Oglądając trailer “Vortexa” można mieć wrażenie, że znacznie różni się on od poprzednich filmów Gaspara Noe. Nie widzimy już szybkich kadrów, krwi, seksu czy narkotyków. Jest ból i cierpienie w relacji międzyludzkiej, są one jednak przedstawione w zdecydowanie mniej zdynamizowany sposób. Jak gdyby energia każdej produkcji dopasowana była do energii jej bohaterów - losy młodzieńczych postaci przedstawione są za pomocą pewnej prędkości, witalności, podczas gdy poczynania osób starszych to raczej długie, nieśpieszne kadry.
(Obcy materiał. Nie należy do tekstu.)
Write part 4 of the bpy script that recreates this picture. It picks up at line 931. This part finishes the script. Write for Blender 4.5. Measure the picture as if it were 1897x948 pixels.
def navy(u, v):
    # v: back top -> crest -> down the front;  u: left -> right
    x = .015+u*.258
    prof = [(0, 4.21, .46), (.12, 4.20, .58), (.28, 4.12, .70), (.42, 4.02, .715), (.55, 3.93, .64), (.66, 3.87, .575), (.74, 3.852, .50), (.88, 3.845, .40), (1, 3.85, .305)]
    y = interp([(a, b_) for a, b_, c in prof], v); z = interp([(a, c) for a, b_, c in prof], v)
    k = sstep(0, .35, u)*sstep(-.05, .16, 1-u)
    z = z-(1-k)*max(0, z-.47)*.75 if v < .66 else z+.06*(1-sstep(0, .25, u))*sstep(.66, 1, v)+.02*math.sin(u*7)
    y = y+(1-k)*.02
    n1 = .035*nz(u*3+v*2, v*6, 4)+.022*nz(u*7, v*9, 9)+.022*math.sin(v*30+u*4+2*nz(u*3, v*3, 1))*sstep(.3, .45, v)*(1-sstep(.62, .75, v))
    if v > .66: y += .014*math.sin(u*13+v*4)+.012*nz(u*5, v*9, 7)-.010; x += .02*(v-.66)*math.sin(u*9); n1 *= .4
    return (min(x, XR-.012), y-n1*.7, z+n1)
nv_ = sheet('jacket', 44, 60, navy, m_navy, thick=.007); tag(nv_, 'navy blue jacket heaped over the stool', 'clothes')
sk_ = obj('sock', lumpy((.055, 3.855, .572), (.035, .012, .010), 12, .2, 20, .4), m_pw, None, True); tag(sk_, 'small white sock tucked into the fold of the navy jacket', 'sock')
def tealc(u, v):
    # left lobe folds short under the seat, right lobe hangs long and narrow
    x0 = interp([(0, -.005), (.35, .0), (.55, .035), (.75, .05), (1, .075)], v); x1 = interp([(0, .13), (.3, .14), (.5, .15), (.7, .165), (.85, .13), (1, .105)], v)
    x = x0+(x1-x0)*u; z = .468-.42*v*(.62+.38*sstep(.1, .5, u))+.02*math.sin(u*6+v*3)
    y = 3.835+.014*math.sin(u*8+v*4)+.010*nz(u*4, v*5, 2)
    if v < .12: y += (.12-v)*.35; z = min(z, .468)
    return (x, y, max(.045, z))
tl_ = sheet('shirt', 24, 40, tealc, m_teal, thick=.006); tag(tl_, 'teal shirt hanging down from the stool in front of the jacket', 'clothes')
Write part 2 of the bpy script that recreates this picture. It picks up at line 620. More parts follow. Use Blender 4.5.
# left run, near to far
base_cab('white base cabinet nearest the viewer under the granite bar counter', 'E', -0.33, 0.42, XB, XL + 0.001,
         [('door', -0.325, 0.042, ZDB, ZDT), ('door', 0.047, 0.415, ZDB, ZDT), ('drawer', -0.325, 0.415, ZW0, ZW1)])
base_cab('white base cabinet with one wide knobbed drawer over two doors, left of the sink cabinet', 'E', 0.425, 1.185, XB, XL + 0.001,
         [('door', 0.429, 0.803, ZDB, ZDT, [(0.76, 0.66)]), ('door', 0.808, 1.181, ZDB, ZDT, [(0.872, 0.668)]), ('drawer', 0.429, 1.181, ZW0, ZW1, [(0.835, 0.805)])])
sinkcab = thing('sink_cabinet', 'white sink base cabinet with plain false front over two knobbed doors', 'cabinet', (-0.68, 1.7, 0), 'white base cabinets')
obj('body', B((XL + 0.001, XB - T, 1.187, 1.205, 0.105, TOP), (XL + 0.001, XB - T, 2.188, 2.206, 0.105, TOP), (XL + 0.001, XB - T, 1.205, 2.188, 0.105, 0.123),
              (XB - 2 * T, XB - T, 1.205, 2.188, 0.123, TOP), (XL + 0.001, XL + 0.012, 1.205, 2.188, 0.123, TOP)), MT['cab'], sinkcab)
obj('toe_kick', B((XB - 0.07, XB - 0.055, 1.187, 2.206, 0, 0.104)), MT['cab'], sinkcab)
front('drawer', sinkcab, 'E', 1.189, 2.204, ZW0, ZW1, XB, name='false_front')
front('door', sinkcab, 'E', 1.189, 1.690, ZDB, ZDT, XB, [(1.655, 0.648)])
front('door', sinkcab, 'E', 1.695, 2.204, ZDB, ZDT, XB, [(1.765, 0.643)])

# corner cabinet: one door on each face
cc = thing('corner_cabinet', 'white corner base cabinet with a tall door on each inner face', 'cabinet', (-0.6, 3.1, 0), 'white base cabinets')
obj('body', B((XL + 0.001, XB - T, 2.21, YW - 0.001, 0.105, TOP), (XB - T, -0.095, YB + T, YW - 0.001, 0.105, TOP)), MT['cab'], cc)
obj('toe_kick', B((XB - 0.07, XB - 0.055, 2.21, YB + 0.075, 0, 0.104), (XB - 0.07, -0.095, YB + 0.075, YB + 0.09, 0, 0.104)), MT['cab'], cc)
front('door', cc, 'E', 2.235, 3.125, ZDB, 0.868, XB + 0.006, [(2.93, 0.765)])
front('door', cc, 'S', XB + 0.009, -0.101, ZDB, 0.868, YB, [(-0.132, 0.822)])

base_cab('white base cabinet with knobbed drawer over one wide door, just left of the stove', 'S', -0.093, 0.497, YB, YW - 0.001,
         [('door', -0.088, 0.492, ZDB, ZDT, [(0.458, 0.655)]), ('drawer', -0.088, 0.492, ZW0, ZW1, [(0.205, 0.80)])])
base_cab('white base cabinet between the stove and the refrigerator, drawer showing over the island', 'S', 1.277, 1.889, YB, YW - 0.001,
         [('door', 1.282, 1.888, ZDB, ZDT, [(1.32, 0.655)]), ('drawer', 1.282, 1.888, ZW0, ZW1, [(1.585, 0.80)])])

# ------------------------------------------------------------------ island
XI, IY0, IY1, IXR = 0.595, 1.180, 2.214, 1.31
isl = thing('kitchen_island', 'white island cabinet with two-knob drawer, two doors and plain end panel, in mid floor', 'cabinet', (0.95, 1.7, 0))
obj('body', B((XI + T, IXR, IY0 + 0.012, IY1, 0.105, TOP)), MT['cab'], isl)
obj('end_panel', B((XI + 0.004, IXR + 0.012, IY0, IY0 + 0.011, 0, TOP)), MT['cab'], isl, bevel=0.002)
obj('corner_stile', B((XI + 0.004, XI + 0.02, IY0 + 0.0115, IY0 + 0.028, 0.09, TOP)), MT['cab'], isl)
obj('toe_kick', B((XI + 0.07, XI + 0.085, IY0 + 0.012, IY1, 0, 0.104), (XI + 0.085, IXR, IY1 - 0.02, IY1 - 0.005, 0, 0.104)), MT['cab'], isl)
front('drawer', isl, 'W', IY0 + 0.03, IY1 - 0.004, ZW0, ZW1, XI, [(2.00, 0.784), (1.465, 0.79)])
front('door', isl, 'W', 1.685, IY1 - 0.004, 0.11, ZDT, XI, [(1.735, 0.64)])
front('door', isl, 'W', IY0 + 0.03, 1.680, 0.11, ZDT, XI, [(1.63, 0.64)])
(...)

Zmianę tą zauważyli też oglądający trailer, dzieląc się w komentarzach na youtubie wrażeniem, iż film zapowiada się zupełnie inaczej niż poprzednie dzieła reżysera.

Proces tracenia umysłu przed utratą serca

Mimo “odbodźcowanej” formy nowego filmu Noego, nie ubyło mu na towarzyszącym przeważnie jego twórczości niepokoju. Przeciwnie - jest go nawet więcej. Nie rozprasza nas dynamika czy efekty audiowizualne, ale cisza i prostota “Vortexa” mocno daje wybrzmieć treści filmu i poruszonemu przez niego problemowi. Wszystko to sprawia, że narracja staje się szokująco autentyczna. Trwający ponad dwie godziny obraz wydaje się monotonny, skupiając się na codziennych czynnościach oraz na tym, jakie każda z nich stanowi wyzwanie dla toczonych chorobami głównych bohaterów.
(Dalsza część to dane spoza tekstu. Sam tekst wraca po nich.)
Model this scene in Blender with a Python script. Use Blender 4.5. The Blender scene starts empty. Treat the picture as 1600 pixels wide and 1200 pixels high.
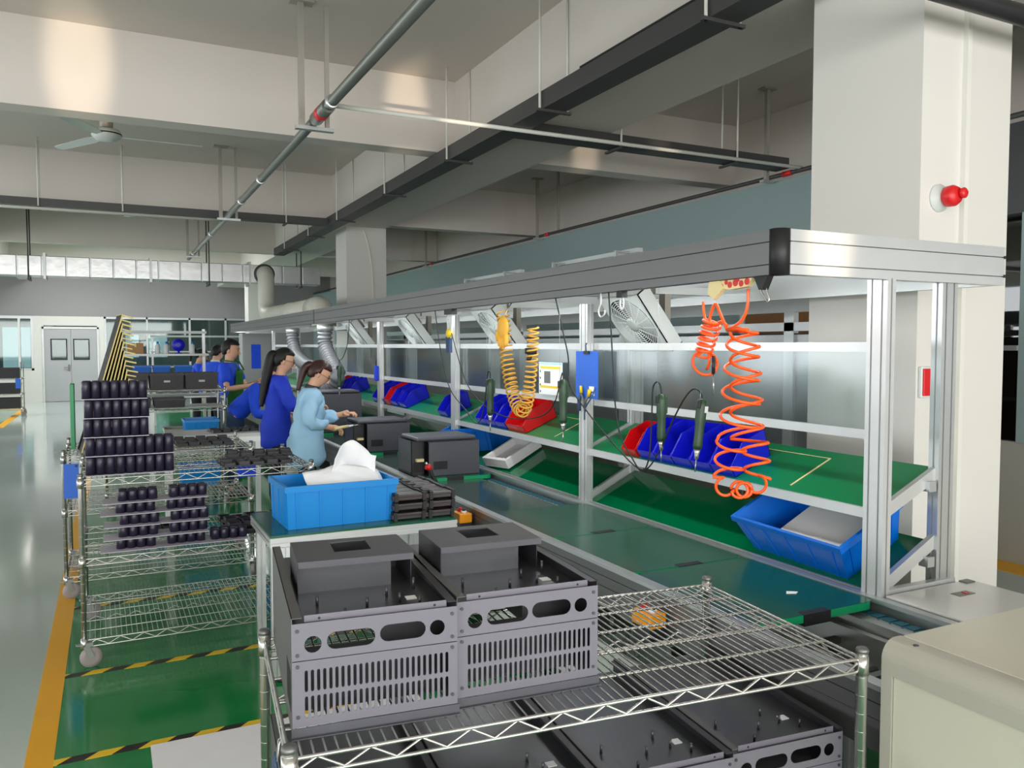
import bpy, bmesh, math, random
from mathutils import Vector, Matrix
PI = math.pi
random.seed(7)
S = bpy.context.scene
COL = S.collection

# ---------------------------------------------------------------- camera, world, lights, exposure
cam_d = bpy.data.cameras.new('camera')
cam_d.sensor_fit = 'HORIZONTAL'
cam_d.sensor_width = 36.0
cam_d.lens = 36.0 * 1261.08 / 1600.0
cam_d.clip_start = 0.05
cam_d.clip_end = 200
cam = bpy.data.objects.new('camera', cam_d)
COL.objects.link(cam)
cam.location = (0, 0, 1.7)
cam.rotation_euler = (math.radians(90 - 2.737), 0, math.radians(-26.486))
S.camera = cam

w = bpy.data.worlds.new('world')
S.world = w
w.use_nodes = True
wb = w.node_tree.nodes['Background']
wb.inputs[0].default_value = (0.80, 0.88, 1.0, 1)
wb.inputs[1].default_value = 0.7

def area_light(name, loc, rot, sx, sy, power, col=(1, 1, 1)):
    d = bpy.data.lights.new(name, 'AREA')
    d.shape = 'RECTANGLE'
    d.size = sx
    d.size_y = sy
    d.energy = power
    d.color = col
    o = bpy.data.objects.new(name, d)
    COL.objects.link(o)
    o.location = loc
    o.rotation_euler = rot
    return o
# daylight through the window bands of the side wall and of the wall behind the viewpoint
for k in range(6):
    area_light('daylight_side', (-8.85, -2.2 + 5.2 * k, 2.1), (0, math.radians(-90), 0), 2.3, 4.4, 120, (0.94, 0.98, 1.0))
for k in range(3):
    area_light('daylight_back', (-6.0 + 4.7 * k, -4.85, 2.1), (math.radians(90), 0, 0), 4.2, 2.3, 270, (1.0, 0.97, 0.94))
area_light('far_room_fill', (0.0, 31.0, 4.3), (0, 0, 0), 6, 1.6, 90, (0.92, 0.97, 1.0))  # added fill standing in for daylight in the room beyond, no lamp there
for lx, ly, lp in ((-1.0, 25.3, 130), (-4.5, 22.0, 110), (0.6, 20.2, 110), (-3.5, 14.2, 90), (2.2, 24.6, 70)):
    area_light('hall_fill', (lx, ly, 4.30), (0, 0, 0), 1.6, 0.5, lp, (0.97, 0.99, 1.0))  # added fill lights to brighten the far hall, no fixtures hang there
# tube lamps tucked behind the front beam of the line
for k in range(7):
    area_light('line_lamp', (2.20, 3.15 + 2.1 * k, 1.985), (0, math.radians(-14), 0), 0.08, 1.7, 8.5, (0.97, 1.0, 1.0))
# sunlight thrown up from the sunny floor by the windows behind the viewpoint
def bounce(name, loc, target, power, ang, col=(1.0, 0.80, 0.58), size=0.05, blend=0.9):
    d = bpy.data.lights.new(name, 'SPOT')
    d.energy = power * 2.2
    d.spot_size = math.radians(ang)
    d.spot_blend = blend
    d.color = col
    d.shadow_soft_size = size
    o = bpy.data.objects.new(name, d)
    COL.objects.link(o)
    o.location = loc
    o.rotation_euler = (Vector(target) - Vector(loc)).to_track_quat('-Z', 'Y').to_euler()
    o.scale = (0.42, 1.0, 1.0)
    return o
bounce('sun_bounce', (-1.0, -3.5, 0.25), (-0.18, 7.72, 4.05), 1500, 7.5)
bounce('sun_bounce', (1.9, -3.5, 0.25), (2.68, 7.72, 3.98), 1500, 6.5)
bounce('sun_bounce', (3.6, -3.5, 0.25), (4.75, 7.72, 3.85), 900, 5)
S.view_settings.view_transform = 'Standard'
S.view_settings.look = 'None'
S.view_settings.gamma = 1.0
S.view_settings.exposure = 0.08
S.view_settings.use_curve_mapping = False
S.cycles.use_denoising = True
S.cycles.max_bounces = 10
S.cycles.diffuse_bounces = 5
S.cycles.glossy_bounces = 4
S.cycles.transparent_max_bounces = 16
S.cycles.sample_clamp_indirect = 6.0
S.cycles.caustics_reflective = False
S.cycles.caustics_refractive = False

# ---------------------------------------------------------------- materials
MATS = {}
def srgb(r, g, b):
    f = lambda c: (c / 255 / 12.92) if c / 255 <= 0.04045 else ((c / 255 + 0.055) / 1.055) ** 2.4
    return (f(r), f(g), f(b), 1)
def mat(name, rgb, rough=0.5, metal=0.0, noise=0.05, scale=6.0, bump=0.0, spec=0.5, coat=0.0, stretch=None):
    m = bpy.data.materials.new(name)
    m.use_nodes = True
    nt = m.node_tree
    b = nt.nodes['Principled BSDF']
    c = srgb(*rgb)
    b.inputs['Roughness'].default_value = rough
    b.inputs['Metallic'].default_value = metal
    b.inputs['Specular IOR Level'].default_value = spec
    b.inputs['Coat Weight'].default_value = coat
    b.inputs['Coat Roughness'].default_value = 0.08
    tc = nt.nodes.new('ShaderNodeTexCoord')
    nz = nt.nodes.new('ShaderNodeTexNoise')
    nz.inputs['Scale'].default_value = scale
    nz.inputs['Detail'].default_value = 4
    if stretch:
        mp = nt.nodes.new('ShaderNodeMapping')
        mp.inputs['Scale'].default_value = stretch
        nt.links.new(tc.outputs['Object'], mp.inputs[0])
        nt.links.new(mp.outputs[0], nz.inputs['Vector'])
    else:
        nt.links.new(tc.outputs['Object'], nz.inputs['Vector'])
    rp = nt.nodes.new('ShaderNodeMapRange')
    rp.inputs['To Min'].default_value = 1 - noise
    rp.inputs['To Max'].default_value = 1 + noise
    nt.links.new(nz.outputs['Fac'], rp.inputs['Value'])
    mx = nt.nodes.new('ShaderNodeMix')
    mx.data_type = 'RGBA'
    mx.blend_type = 'MULTIPLY'
    mx.inputs[0].default_value = 1
    mx.inputs[6].default_value = c
    nt.links.new(rp.outputs[0], mx.inputs[7])
    nt.links.new(mx.outputs[2], b.inputs['Base Color'])
    if bump:
        bp = nt.nodes.new('ShaderNodeBump')
        bp.inputs['Strength'].default_value = bump
        bp.inputs['Distance'].default_value = 0.01
        nt.links.new(nz.outputs['Fac'], bp.inputs['Height'])
        nt.links.new(bp.outputs[0], b.inputs['Normal'])
    MATS[name] = m
    return m
def emit(name, rgb, strength):
    m = bpy.data.materials.new(name)
    m.use_nodes = True
    nt = m.node_tree
    nt.nodes.remove(nt.nodes['Principled BSDF'])
    e = nt.nodes.new('ShaderNodeEmission')
    e.inputs[0].default_value = srgb(*rgb)
    e.inputs[1].default_value = strength
    nt.links.new(e.outputs[0], nt.nodes['Material Output'].inputs[0])
    MATS[name] = m
    return m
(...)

Główne postacie, w które wcielają się Dario Argento i Francoise Lebrun nie są przekoloryzowane czy wyidealizowane. Obserwowanie ich powolnych ruchów lub pokracznego człapania przez domowe ścieżki jest niemal brutalnie rzeczywiste, przez co staje się niewygodne - nie jesteśmy przyzwyczajeni do kina, które przywodzi nam na myśl chorą babcię czy rodzica. Obsada “Vortexa” robi to jednak genialnie, oddając gesty, ruchy czy mimikę osób chorych na serce i demencję niezwykle naturalnie. Prawdopdoobnie najbardziej łamiącym serca elementem tej historii jest postępująca choroba starszej kobiety, która zapomina coraz to więcej - od miejsca zamieszkania i ludzi, do uczuć, jakie zna.
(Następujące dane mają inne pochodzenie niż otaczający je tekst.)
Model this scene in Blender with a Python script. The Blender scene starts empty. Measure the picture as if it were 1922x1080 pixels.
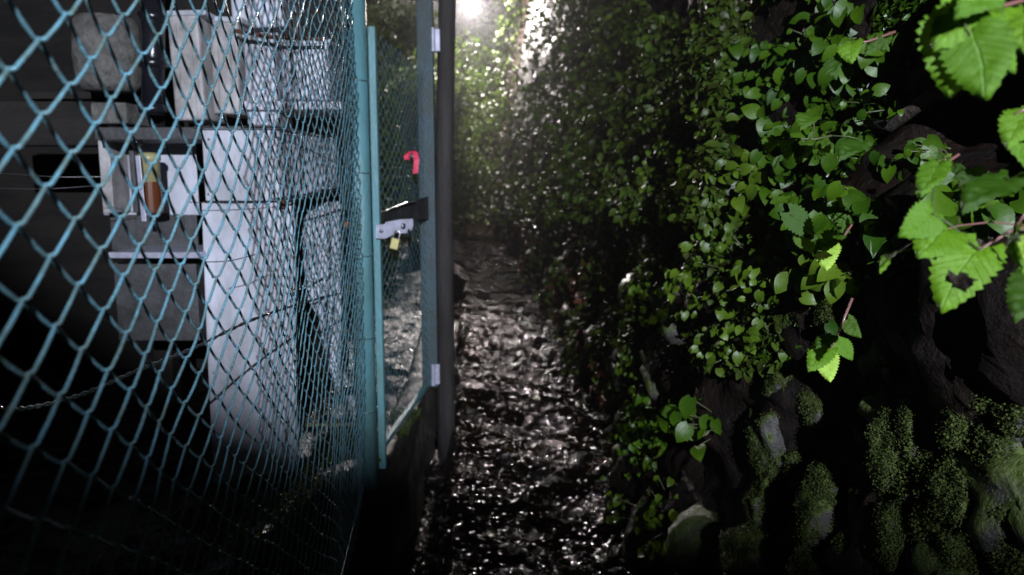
import bpy, bmesh, math, random
import numpy as np
from mathutils import Vector, Matrix, noise
S = bpy.context.scene
COL = S.collection
random.seed(7); RNG = np.random.default_rng(7)
R = math.radians

# ---------------------------------------------------------------- camera, world, lights
CAMZ = 1.65; PITCH = R(8.0); F = 1390.0
cam_d = bpy.data.cameras.new("camera"); cam = bpy.data.objects.new("camera", cam_d); COL.objects.link(cam)
cam.location = (0, 0, CAMZ); cam.rotation_euler = (R(90) - PITCH, 0, 0)
cam_d.sensor_width = 36; cam_d.lens = F / 1922 * 36; cam_d.clip_start = .02; cam_d.clip_end = 600
cam_d.dof.use_dof = True; cam_d.dof.focus_distance = 1.5; cam_d.dof.aperture_fstop = 4.0
S.camera = cam
W = bpy.data.worlds.new("World"); S.world = W; W.use_nodes = True
wn = W.node_tree.nodes; bg = wn['Background']
sky = wn.new('ShaderNodeTexSky'); sky.sky_type = 'NISHITA'; sky.sun_disc = False
sky.sun_elevation = R(0.0); sky.sun_rotation = R(180)
W.node_tree.links.new(sky.outputs[0], bg.inputs[0]); bg.inputs[1].default_value = 0.003
S.view_settings.view_transform = 'Standard'; S.view_settings.look = 'None'
S.view_settings.exposure = 0; S.view_settings.gamma = 1

def ray(px, py):
    x = (px - 961) / F; y = -(py - 540) / F
    c, s = math.cos(PITCH), math.sin(PITCH)
    return Vector((x, c + y * s, -s + y * c))
def P(px, py, Y):                       # point of the pixel's ray at world distance Y
    r = ray(px, py); return Vector((0, 0, CAMZ)) + r * (Y / r.y)
def G(px, py, z=0.0):                   # where the ray meets a level
    r = ray(px, py); return Vector((0, 0, CAMZ)) + r * ((z - CAMZ) / r.z)

LAMP = P(884, -14, 25.0)
def light(name, kind, loc, power, color, target=None, **kw):
    d = bpy.data.lights.new(name, kind); o = bpy.data.objects.new(name, d); COL.objects.link(o)
    d.energy = power; d.color = color; o.location = loc
    for k, v in kw.items(): setattr(d, k, v)
    if target is not None:
        o.rotation_euler = (Vector(target) - Vector(loc)).to_track_quat('-Z', 'Y').to_euler()
    return o
# lit lamp at the far end of the path, and the cold lamp that lights fence and leaves from behind the camera
light('street_lamp_light', 'POINT', LAMP + Vector((0, -.05, -.42)), 7000, (1, .90, .86), shadow_soft_size=.13)
FRONT = Vector((.55, -3.0, 2.75))
fl = light('front_lamp_light', 'SPOT', FRONT, 2050, (.80, .86, 1.0), FRONT + Vector((-.06, 1, .03)),
      shadow_soft_size=.007, spot_size=R(49), spot_blend=.34)
fl.scale = (1.5, 1, 1); fl.rotation_euler.rotate_axis('Z', R(-19))     # an oval beam, hanging lower on the right

# ---------------------------------------------------------------- materials
def mat(name, color, rough=.6, metal=0., var=None, scale=8., bump=0., bscale=40., spec=.5, rvar=0., trans=0., coat=0., det=6, stretch=None):
    m = bpy.data.materials.new(name); m.use_nodes = True
    nt = m.node_tree; N = nt.nodes; L = nt.links; b = N['Principled BSDF']
    b.inputs['Base Color'].default_value = (*color, 1); b.inputs['Roughness'].default_value = rough
    b.inputs['Metallic'].default_value = metal; b.inputs['Specular IOR Level'].default_value = spec
    b.inputs['Coat Weight'].default_value = coat; b.inputs['Coat Roughness'].default_value = .15
    tc = N.new('ShaderNodeTexCoord'); co = tc.outputs['Object']
    if stretch:
        mp = N.new('ShaderNodeMapping'); mp.inputs['Scale'].default_value = stretch; L.new(co, mp.inputs[0]); co = mp.outputs[0]
    if var:
        n = N.new('ShaderNodeTexNoise'); n.inputs['Scale'].default_value = scale; n.inputs['Detail'].default_value = det
        n.inputs['Roughness'].default_value = .62; L.new(co, n.inputs['Vector'])
        r = N.new('ShaderNodeValToRGB'); r.color_ramp.elements[0].position = .36; r.color_ramp.elements[1].position = .66
        r.color_ramp.elements[0].color = (*var, 1); r.color_ramp.elements[1].color = (*color, 1)
        L.new(n.outputs['Fac'], r.inputs[0]); L.new(r.outputs[0], b.inputs['Base Color'])
    if rvar:
        n2 = N.new('ShaderNodeTexNoise'); n2.inputs['Scale'].default_value = scale * .7; n2.inputs['Detail'].default_value = 4
        L.new(co, n2.inputs['Vector'])
        mr = N.new('ShaderNodeMapRange'); mr.inputs[1].default_value = .35; mr.inputs[2].default_value = .65
        mr.inputs[3].default_value = max(.03, rough - rvar); mr.inputs[4].default_value = min(1, rough + rvar)
        L.new(n2.outputs['Fac'], mr.inputs[0]); L.new(mr.outputs[0], b.inputs['Roughness'])
    if bump:
        n3 = N.new('ShaderNodeTexNoise'); n3.inputs['Scale'].default_value = bscale; n3.inputs['Detail'].default_value = 8
        n3.inputs['Roughness'].default_value = .65; L.new(co, n3.inputs['Vector'])
        bp = N.new('ShaderNodeBump'); bp.inputs['Strength'].default_value = min(1, bump); bp.inputs['Distance'].default_value = .02 * max(1, bump)
        L.new(n3.outputs['Fac'], bp.inputs['Height']); L.new(bp.outputs[0], b.inputs['Normal'])
    return m

def leaf_mat(name, dark, light_, rough=.32, transl=.35):
    m = bpy.data.materials.new(name); m.use_nodes = True
    nt = m.node_tree; N = nt.nodes; L = nt.links; b = N['Principled BSDF']; out = N['Material Output']
    at = N.new('ShaderNodeAttribute'); at.attribute_name = 'var'
    r = N.new('ShaderNodeValToRGB'); r.color_ramp.elements[0].color = (*dark, 1); r.color_ramp.elements[1].color = (*light_, 1)
    tc = N.new('ShaderNodeTexCoord'); n = N.new('ShaderNodeTexNoise'); n.inputs['Scale'].default_value = 60; n.inputs['Detail'].default_value = 4
    L.new(tc.outputs['Object'], n.inputs['Vector'])
    ad = N.new('ShaderNodeMath'); ad.operation = 'MULTIPLY_ADD'; ad.inputs[1].default_value = .5; L.new(n.outputs['Fac'], ad.inputs[0]); L.new(at.outputs['Fac'], ad.inputs[2])
    sb = N.new('ShaderNodeMath'); sb.operation = 'SUBTRACT'; sb.inputs[1].default_value = .25; L.new(ad.outputs[0], sb.inputs[0])
    L.new(sb.outputs[0], r.inputs[0]); L.new(r.outputs[0], b.inputs['Base Color'])
    b.inputs['Roughness'].default_value = rough; b.inputs['Specular IOR Level'].default_value = .5
    bp = N.new('ShaderNodeBump'); bp.inputs['Strength'].default_value = .5; bp.inputs['Distance'].default_value = .003
    L.new(n.outputs['Fac'], bp.inputs['Height']); L.new(bp.outputs[0], b.inputs['Normal'])
    t = N.new('ShaderNodeBsdfTranslucent'); L.new(r.outputs[0], t.inputs[0])
    mx = N.new('ShaderNodeMixShader'); mx.inputs[0].default_value = transl
    L.new(b.outputs[0], mx.inputs[1]); L.new(t.outputs[0], mx.inputs[2]); L.new(mx.outputs[0], out.inputs[0])
    return m

M = {}
M['teal'] = mat('teal_coating', (.14, .34, .44), .34, var=(.12, .19, .18), scale=34, rvar=.16, bump=.4, bscale=160)
M['post'] = mat('teal_paint', (.12, .30, .35), .42, var=(.10, .22, .21), scale=9, bump=.35, bscale=60, stretch=(1, 1, .35))
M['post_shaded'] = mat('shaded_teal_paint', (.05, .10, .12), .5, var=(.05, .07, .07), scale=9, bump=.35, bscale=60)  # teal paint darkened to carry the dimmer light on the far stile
M['white'] = mat('white_paint', (.70, .72, .82), .45, var=(.33, .33, .36), scale=4, bump=.3, bscale=30, stretch=(1, 1, .5))
M['cream'] = mat('dirty_white_plastic', (.52, .50, .50), .5, var=(.22, .20, .19), scale=7, bump=.3, bscale=25)
M['greybox'] = mat('grey_panel', (.085, .085, .09), .5, var=(.035, .035, .035), scale=9, bump=.3, bscale=40)
M['stonepot'] = mat('pitted_stone', (.20, .19, .17), .8, var=(.09, .085, .08), scale=20, bump=.9, bscale=50)
M['black'] = mat('black_plastic', (.012, .012, .016), .22, bump=.1)
M['steel'] = mat('bare_steel', (.60, .60, .60), .28, metal=1, rvar=.1, scale=30)
M['rust'] = mat('rusty_steel', (.16, .06, .03), .7, var=(.06, .03, .02), scale=40, bump=.5)
M['brass'] = mat('brass', (.55, .50, .22), .35, metal=.8)
M['hasp'] = mat('galvanised_plate', (.55, .55, .68), .45, metal=.3, var=(.35, .35, .42), scale=20)
M['amber'] = mat('amber_plastic', (.12, .035, .012), .25, coat=.5)
M['yellowed'] = mat('yellowed_plastic', (.40, .36, .17), .35)
M['pink'] = mat('pink_tape', (.85, .06, .14), .5, var=(.6, .02, .07), scale=40)
M['orange'] = mat('orange_plastic', (.75, .22, .01), .35)
M['pillar'] = mat('weathered_timber', (.060, .056, .054), .7, var=(.030, .026, .025), scale=12, bump=.6, bscale=40, stretch=(1, 1, .15))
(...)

Film przytłacza, czujemy się zduszeni przestrzenią mieszkalną bohaterów oraz tym, ile problemów i niewygodnych tematów musi się w niej pomieścić. Potęgują to podzielone kadry, ukazujące dwie sceny jednocześnie czy nawet dwójkę bohaterów, przebywających obok siebie w dwóch różnych przestrzeniach ekranu. Wszystko to uzupełnione jest pięknymi francuskimi melodiami i estetyczną kolorystyką. W efekcie “Vortex” to nieco romantyczny, fascynujący obraz brutalności życia i starości, który mimo swej smutnej, trafnie przedstawionej tematyki budzi w nas pewne ciepło czy nostalgię, których pochodzenie trudno zdefiniować.